● **TO DO**: Print the lines of the listing below verbatim from its first line through the line bearing "R=math.radians". Any pictures are to be omitted.

● **AVAILABLE DATA**:
--- BEGIN ---
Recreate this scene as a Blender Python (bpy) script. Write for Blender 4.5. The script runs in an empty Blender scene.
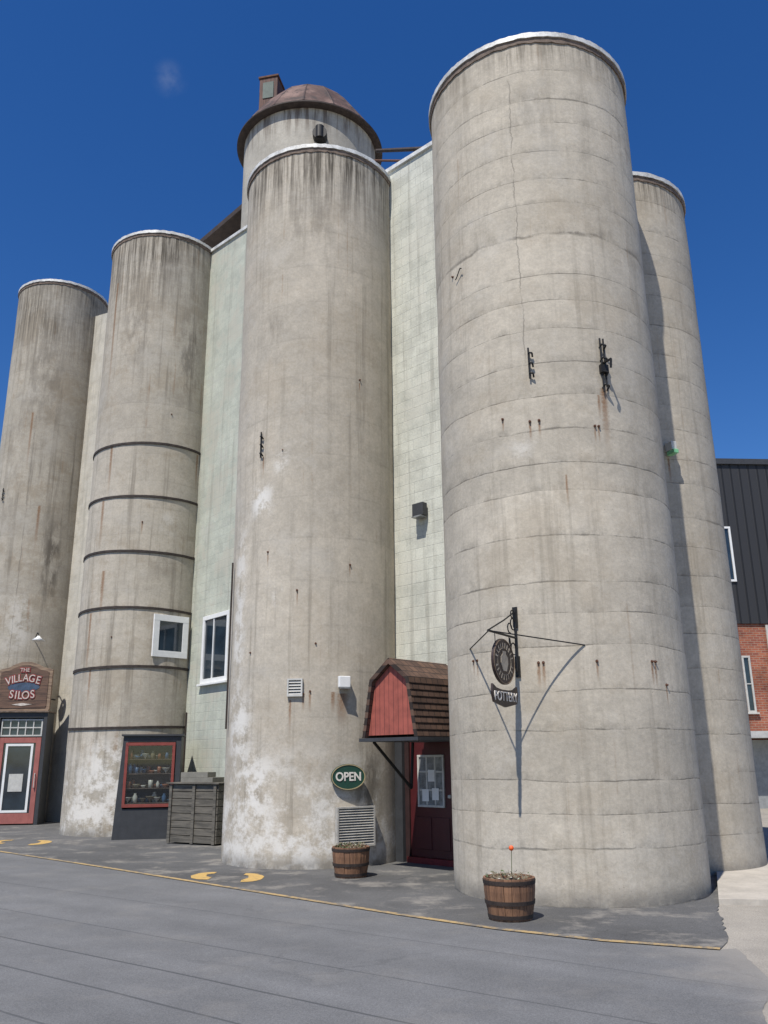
import bpy, bmesh, math, random
from mathutils import Vector, Matrix, noise as mnoise
random.seed(7)
sc=bpy.context.scene
COL=sc.collection
R=math.radians

# ------------------------------------------------------------------ node helper
class NT:
    def __init__(s,name,rough=.85,metal=0.):
        s.mat=bpy.data.materials.new(name); s.mat.use_nodes=True
        s.t=s.mat.node_tree; s.b=s.t.nodes["Principled BSDF"]
        s.b.inputs["Roughness"].default_value=rough; s.b.inputs["Metallic"].default_value=metal
    def n(s,ty,**k):
        x=s.t.nodes.new(ty)
        for a,v in k.items(): setattr(x,a,v)
        return x
    def put(s,sock,v):
        if isinstance(v,bpy.types.NodeSocket): s.t.links.new(v,sock)
        elif isinstance(v,(tuple,list)):
            v=tuple(v)
            if sock.type=='RGBA' and len(v)==3: v=v+(1,)
            sock.default_value=v
        else: sock.default_value=v
    def m(s,op,a,b=0.,c=0.,clamp=False):
        x=s.n("ShaderNodeMath",operation=op); x.use_clamp=clamp
        s.put(x.inputs[0],a); s.put(x.inputs[1],b)
        if op in('MULTIPLY_ADD','SMOOTH_MIN','SMOOTH_MAX','COMPARE'): s.put(x.inputs[2],c)
        return x.outputs[0]
    def mr(s,v,a,b,c=0.,d=1.):
        x=s.n("ShaderNodeMapRange",interpolation_type='SMOOTHSTEP')
        for i,q in enumerate((v,a,b,c,d)): s.put(x.inputs[i],q)
        return x.outputs[0]
    def vec(s,x,y,z=0.):
        c=s.n("ShaderNodeCombineXYZ")
        for i,q in enumerate((x,y,z)): s.put(c.inputs[i],q)
        return c.outputs[0]
    def sep(s,v):
        c=s.n("ShaderNodeSeparateXYZ"); s.put(c.inputs[0],v); return c.outputs
    def noise(s,v,scale=1.,detail=4.,rough=.55,dist=0.):
        x=s.n("ShaderNodeTexNoise"); s.put(x.inputs["Vector"],v)
        x.inputs["Scale"].default_value=scale; x.inputs["Detail"].default_value=detail
        x.inputs["Roughness"].default_value=rough; x.inputs["Distortion"].default_value=dist
        return x.outputs[0]
    def vor(s,v,scale=1.,feature='F1'):
        x=s.n("ShaderNodeTexVoronoi",feature=feature); s.put(x.inputs["Vector"],v)
        x.inputs["Scale"].default_value=scale
        return x.outputs["Distance"]
    def mix(s,f,a,b,blend='MIX'):
        x=s.n("ShaderNodeMix",data_type='RGBA',blend_type=blend)
        s.put(x.inputs[0],f); s.put(x.inputs[6],a); s.put(x.inputs[7],b); return x.outputs[2]
    def mul(s,col,f):
        c=s.n("ShaderNodeCombineColor")
        for i in range(3): s.put(c.inputs[i],f)
        return s.mix(1.,col,c.outputs[0],'MULTIPLY')
    def obj(s): return s.n("ShaderNodeTexCoord").outputs["Object"]
    def uv(s): return s.n("ShaderNodeTexCoord").outputs["UV"]
    def color(s,c): s.put(s.b.inputs["Base Color"],c)
    def bump(s,h,st=.5,dist=.01):
        x=s.n("ShaderNodeBump"); x.inputs["Strength"].default_value=st; x.inputs["Distance"].default_value=dist
        s.put(x.inputs["Height"],h); s.t.links.new(x.outputs[0],s.b.inputs["Normal"])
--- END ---
● **SOLUTION FOR THIS TASK**:
Recreate this scene as a Blender Python (bpy) script. Write for Blender 4.5. The script runs in an empty Blender scene.
import bpy, bmesh, math, random
from mathutils import Vector, Matrix, noise as mnoise
random.seed(7)
sc=bpy.context.scene
COL=sc.collection
R=math.radians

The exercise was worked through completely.